What did you get for Christmas? This year my Europhile friends and family went out of their way to show their disapproval of my political views and bought me Brexit books…Owen Bennett’s The Brexit Club, All Out War by Tim Shipman, and Five on Brexit Island by Enid Blyton (a spoof version by Bruno Vincent).
I recommend the Owen Bennett. It is a page turning racy read. My Christmas present paperback of The Brexit Club was picked up and finished by a friend who was staying overnight and my battered copy has already disappeared (Jonny, I want it back!). Bennett describes in fascinating detail the infighting between Vote Leave and Leave.EU. The book title is misleading; this was not a ‘club’, but a fight to the finish. Bennett made me warm to Nigel Farage… a man with a clear mission and in touch with real people when compared with the dastardly Dominic Cummings running Vote Leave. You couldn’t make it up – Cummings is portrayed as snarling nightmare of a man. Not only is the book a story of pumped up male rivalry but it also contains lots of juicy political details – how Douglas Carswell had wanted to de-toxify Ukip by taking over the leadership from Nigel Farage; how important Nigel’s grassroots movement became in gathering the Northern Labour votes that brought victory to us Brexiteers.
Tim Shipman is more sedate. In All Out War he has a longer story to tell. He starts with Cameron and his aim to unite the Conservatives by shutting up the Eurosceptics once and for all. As the book progressed, I came to admire the discretion of George Osborne who had never wanted a referendum and argued strongly against it while staying loyal to his Prime Minister. Shipman reveals the finer points of the Labour Remain campaign that are missing in the Bennett book…respectable but dull Will Straw holding together the Stronger in Europe team, tearing his hair out because Jeremy Corbyn refused to work with a cross party coalition….charming Alan Johnson, chairing the Labour Party’s ‘Labour In For Britain’ campaign but never able to persuade Corbyn even to put a quote on a Remain press release.

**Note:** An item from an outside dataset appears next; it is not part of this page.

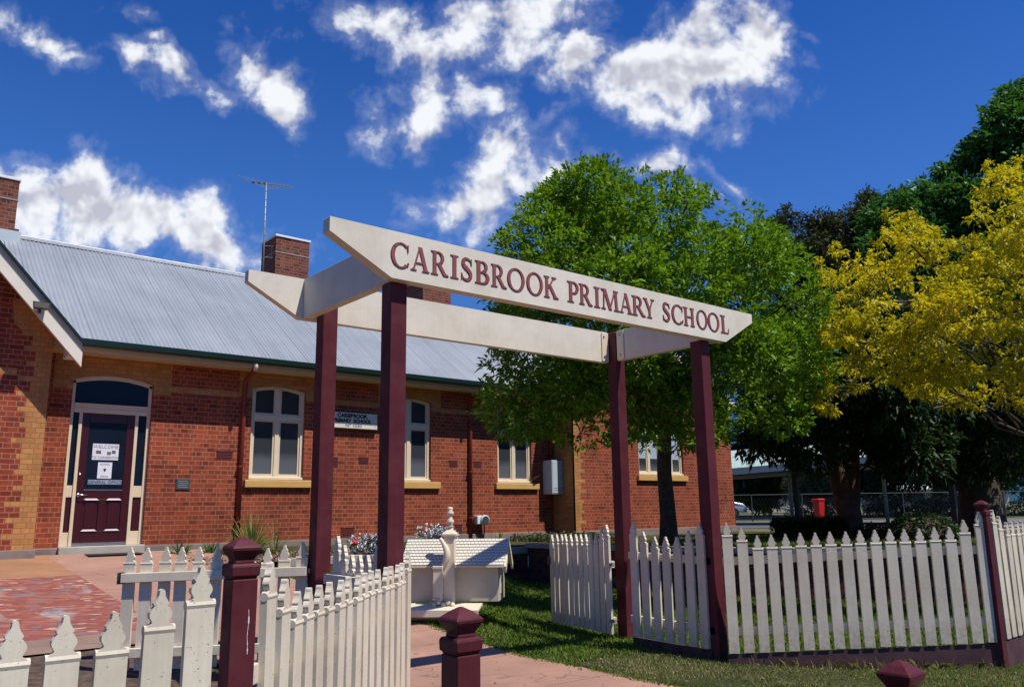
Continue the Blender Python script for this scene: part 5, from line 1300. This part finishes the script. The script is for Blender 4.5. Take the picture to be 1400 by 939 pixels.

Instead, Johnson has a meeting with Corbyn and discusses how to write a best-selling autobiography. You couldn’t make it up.
Five on Brexit Island is only a joke if you remember Enid Blyton’s Famous Five adventures. Unlike the others, this Brexit book is fiction and not as exciting as the real life stories. George calls a referendum to assert Kirrin Island’s independence. Julian has put on weight and ruffles his blonde hair like Boris. Uncle Quentin and Aunt Fanny row to the island with sandwiches and lashings of ginger pop. Transgender George is a surprisingly modern character. Of the three Brexit books, it is Five on Brexit Island that shows the women at their strongest.
Where were the women in the referendum? The expert pollsters provide evidence that firm Remainers and determined Leavers are not going to change their minds. The campaigners know that the women in the middle- ground that are ready to be persuaded. But the story of the referendum campaign is a story of men behaving badly. They meet in seedy Westminster pubs, they drink and send rude texts, and they plan coups against the men on their own side. The men all want to be top dog, like Timmy (the dog in Five on Brexit Island), they all want the sausages and they don’t want to share. The women are ‘used’ for the TV debates… the Remain women are brought on together to try and sink Boris, but they are not part of the core action. And the men, well they use their old-boy connections – Boris and Gove’s Oxford friendship, Craig Oliver’s close connection with the head honchos at BBC and ITV news, Nigel’s relationship with Arron Banks that provides the money and freedom for his campaign.
The heroine of the campaign has to be quietly spoken widow Gisela Stuart. She is German and has been a trenchant critic of Europe since representing the UK Parliament at the European Convention. Stuart doesn’t push herself forward but has to be persuaded to chair Vote Leave by Nigel Lawson, who was a friend of her husband and supported her after his death. The men wanted her as chair because they needed a Labour spokesperson to balance Michael Gove. She is clearly sensible and straightforward. She is now Chair of Vote Leave’s successor organisation, Change Britain. It is in a pair of safe hands that won’t be shouting, planning coups, or sending drunken press releases after midnight.